# Your task
Gather every line that includes the word "scene", please.

# Material for this task
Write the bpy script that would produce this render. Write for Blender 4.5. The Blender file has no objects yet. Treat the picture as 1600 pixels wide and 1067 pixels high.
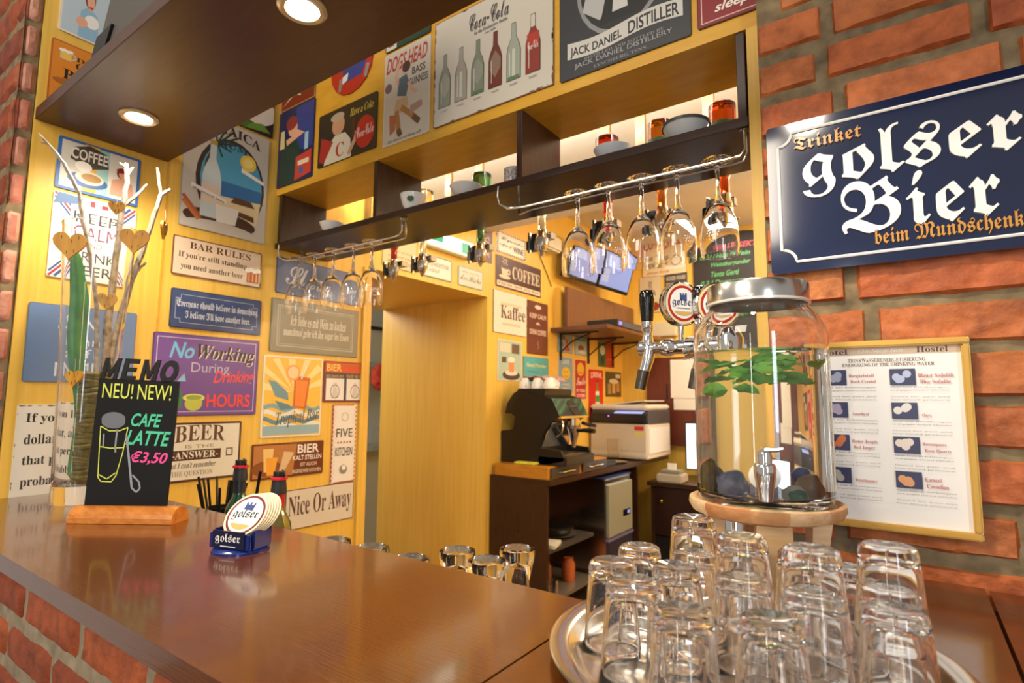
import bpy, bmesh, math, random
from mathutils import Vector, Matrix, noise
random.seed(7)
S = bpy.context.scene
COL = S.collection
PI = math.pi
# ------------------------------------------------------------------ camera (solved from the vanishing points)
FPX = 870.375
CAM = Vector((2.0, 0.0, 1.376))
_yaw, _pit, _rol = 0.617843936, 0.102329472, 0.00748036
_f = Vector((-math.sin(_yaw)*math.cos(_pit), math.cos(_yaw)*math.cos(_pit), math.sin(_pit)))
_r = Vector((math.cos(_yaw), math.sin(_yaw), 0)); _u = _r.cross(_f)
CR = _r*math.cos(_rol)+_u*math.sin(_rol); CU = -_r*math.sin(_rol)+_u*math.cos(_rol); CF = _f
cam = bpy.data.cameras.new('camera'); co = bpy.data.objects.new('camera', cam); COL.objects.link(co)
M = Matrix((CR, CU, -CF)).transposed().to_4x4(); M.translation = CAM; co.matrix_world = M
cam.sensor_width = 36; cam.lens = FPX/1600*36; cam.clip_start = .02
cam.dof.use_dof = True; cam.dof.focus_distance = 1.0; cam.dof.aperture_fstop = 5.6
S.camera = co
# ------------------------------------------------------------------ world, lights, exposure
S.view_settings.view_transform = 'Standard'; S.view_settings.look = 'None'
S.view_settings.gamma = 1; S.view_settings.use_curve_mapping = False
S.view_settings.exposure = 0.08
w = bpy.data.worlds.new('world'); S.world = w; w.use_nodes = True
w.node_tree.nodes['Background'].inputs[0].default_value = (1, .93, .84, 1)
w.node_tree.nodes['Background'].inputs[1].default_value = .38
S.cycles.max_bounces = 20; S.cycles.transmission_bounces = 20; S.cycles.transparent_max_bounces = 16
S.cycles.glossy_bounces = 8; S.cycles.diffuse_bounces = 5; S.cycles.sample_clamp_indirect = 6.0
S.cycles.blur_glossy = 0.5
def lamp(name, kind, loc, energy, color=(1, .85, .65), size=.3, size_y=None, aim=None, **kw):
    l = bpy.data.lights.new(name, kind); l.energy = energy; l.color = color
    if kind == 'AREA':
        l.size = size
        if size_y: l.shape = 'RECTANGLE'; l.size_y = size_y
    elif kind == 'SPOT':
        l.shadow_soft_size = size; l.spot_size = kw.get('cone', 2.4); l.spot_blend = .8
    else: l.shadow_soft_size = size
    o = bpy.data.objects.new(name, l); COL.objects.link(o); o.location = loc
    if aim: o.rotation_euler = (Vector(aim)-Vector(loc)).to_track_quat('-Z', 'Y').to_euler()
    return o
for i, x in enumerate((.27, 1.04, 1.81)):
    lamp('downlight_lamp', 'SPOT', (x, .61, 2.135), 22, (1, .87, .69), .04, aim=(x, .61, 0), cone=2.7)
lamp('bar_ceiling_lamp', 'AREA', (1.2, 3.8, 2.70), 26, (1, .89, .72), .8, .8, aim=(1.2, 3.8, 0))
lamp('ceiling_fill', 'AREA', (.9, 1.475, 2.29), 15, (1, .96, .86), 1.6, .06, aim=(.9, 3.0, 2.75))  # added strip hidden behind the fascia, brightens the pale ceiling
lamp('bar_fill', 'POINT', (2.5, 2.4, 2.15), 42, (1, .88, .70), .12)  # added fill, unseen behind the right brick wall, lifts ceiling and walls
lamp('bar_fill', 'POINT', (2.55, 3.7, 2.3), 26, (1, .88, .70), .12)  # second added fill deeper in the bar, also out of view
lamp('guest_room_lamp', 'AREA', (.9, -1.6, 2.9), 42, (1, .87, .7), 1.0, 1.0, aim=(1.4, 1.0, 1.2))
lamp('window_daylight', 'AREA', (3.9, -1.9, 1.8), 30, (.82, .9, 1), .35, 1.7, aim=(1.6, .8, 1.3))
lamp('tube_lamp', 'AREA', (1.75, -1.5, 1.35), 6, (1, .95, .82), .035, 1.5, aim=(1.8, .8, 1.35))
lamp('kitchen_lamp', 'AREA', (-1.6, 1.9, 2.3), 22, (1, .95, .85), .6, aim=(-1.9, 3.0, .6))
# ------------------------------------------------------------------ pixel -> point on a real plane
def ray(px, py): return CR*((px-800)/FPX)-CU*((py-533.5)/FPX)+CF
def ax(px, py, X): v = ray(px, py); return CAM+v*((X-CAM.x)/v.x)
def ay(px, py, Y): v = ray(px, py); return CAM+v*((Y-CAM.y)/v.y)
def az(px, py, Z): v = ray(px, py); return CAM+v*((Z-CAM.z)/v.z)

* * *

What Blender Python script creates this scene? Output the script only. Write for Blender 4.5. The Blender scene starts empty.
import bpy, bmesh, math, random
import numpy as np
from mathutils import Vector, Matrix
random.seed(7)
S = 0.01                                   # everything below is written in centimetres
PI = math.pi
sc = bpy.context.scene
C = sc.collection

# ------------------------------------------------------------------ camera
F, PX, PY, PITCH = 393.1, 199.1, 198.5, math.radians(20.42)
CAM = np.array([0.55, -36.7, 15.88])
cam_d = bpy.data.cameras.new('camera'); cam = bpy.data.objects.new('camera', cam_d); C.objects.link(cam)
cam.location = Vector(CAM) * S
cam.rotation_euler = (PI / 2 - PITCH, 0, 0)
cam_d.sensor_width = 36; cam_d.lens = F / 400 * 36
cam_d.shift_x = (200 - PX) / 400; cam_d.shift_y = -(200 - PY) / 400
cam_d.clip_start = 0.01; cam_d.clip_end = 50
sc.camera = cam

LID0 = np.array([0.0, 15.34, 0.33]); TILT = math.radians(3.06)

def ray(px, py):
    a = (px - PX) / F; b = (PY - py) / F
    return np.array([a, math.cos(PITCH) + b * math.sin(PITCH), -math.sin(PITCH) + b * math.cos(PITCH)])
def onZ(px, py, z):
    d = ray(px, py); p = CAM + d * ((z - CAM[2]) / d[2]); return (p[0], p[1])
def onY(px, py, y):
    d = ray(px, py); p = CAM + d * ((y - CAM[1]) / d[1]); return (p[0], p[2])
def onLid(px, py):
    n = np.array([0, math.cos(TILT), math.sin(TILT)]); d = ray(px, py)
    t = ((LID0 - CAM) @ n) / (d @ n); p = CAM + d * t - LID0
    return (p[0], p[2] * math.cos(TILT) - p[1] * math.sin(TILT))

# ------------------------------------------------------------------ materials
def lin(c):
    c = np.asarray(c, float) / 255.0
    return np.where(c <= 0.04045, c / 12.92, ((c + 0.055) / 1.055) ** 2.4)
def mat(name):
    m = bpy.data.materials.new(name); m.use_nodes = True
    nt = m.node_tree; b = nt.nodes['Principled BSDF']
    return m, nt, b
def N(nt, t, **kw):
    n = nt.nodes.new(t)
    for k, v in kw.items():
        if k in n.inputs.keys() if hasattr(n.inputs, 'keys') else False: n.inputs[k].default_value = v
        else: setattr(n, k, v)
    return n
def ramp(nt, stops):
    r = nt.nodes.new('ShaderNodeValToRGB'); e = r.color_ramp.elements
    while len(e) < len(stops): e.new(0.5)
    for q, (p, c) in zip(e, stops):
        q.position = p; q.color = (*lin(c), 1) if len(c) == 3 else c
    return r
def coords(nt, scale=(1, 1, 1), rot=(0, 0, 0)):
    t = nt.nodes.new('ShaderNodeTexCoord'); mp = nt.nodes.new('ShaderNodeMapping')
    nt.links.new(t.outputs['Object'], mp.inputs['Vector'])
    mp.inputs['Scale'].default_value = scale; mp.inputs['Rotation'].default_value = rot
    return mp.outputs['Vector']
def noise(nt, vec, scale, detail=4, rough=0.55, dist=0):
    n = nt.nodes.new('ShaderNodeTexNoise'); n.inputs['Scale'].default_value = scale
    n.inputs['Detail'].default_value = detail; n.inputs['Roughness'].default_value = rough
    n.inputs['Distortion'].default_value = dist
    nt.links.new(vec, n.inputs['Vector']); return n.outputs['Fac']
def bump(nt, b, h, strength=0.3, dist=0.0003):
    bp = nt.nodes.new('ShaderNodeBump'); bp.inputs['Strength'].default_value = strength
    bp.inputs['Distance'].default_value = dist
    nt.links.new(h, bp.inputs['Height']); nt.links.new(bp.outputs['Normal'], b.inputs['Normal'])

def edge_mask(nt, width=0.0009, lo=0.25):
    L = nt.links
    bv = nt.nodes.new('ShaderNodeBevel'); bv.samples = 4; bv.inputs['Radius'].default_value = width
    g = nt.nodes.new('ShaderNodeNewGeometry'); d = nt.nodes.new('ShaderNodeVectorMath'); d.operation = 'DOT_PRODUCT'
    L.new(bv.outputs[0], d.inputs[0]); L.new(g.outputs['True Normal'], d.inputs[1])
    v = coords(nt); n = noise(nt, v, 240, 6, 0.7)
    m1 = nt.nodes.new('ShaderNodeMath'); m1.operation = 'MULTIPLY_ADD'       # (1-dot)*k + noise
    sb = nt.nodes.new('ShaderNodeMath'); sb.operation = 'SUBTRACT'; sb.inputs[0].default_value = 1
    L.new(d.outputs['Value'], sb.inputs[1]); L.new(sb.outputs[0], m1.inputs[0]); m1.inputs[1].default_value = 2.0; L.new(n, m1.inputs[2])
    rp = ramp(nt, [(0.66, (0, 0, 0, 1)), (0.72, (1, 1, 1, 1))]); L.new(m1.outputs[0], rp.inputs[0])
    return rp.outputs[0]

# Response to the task
S = bpy.context.scene
What Blender Python script creates this scene? Output the script only. Write for Blender 4.5. The Blender scene starts empty.
sc = bpy.context.scene